2. Compose a to-do list

If after letting your mind wander and asking it to quiet down, you are still unable to reach a place of stillness, write those pesky things down, and acknowledge them. Sometimes that’s all thoughts need— acknowledgment.

3. Start a ritual

Meditation can be done anywhere at any time. It can be done in the middle of the subway during rush hour or in the middle of a meeting with your boss (I don’t recommend the latter). I’ve found, though, that training the mind to quiet down in a specific setting prepares it to settle down with less effort. Light candles have chamomile tea, take a bubble bath. Signal to your mind that it’s time to relax.

4. Learn to observe

We are not our thoughts. We have our thoughts. Try to detach yourself and simply watch them go by. View them in a cloud or a bubble and allow them to float away.

5. Focus on the breath

I know, you have heard this a million times. But it works! The best lesson I received in meditation is to focus on the pause between inhales and exhales. The four stages of breath give the mind something to focus on and connect us to our life force. You can focus on the breath and reduce your stress in just 15 minutes with Seize the Day! prior to even leaving the house. It’s lovely.

6. Do yoga

Yoga flows can become a moving meditation. Yin yoga can bring your mind and body into stillness. Kundalini can prepare the breath. Any type of yoga can open the mind and body to meditation. You can’t lose.

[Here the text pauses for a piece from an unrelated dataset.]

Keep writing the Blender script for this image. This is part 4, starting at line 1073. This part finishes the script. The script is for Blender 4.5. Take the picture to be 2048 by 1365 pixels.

7. Think Positive Thoughts

Finally, if you’re having a crazy day and can’t get your mind to settle down, it’s OK. Think positive thoughts. There are days when meditation is easy, days when it takes a little longer to become still, and days when it just doesn’t want to happen. I used to become annoyed with myself if I couldn’t stop the endlessness of my thoughts, but that defeats the purpose. On those days, I ask my mind to come up with as many positive words as it can. Joy, peace, serenity, gratitude, etc. After even just a few minutes of doing this, I guarantee you will be in a calm, peaceful place.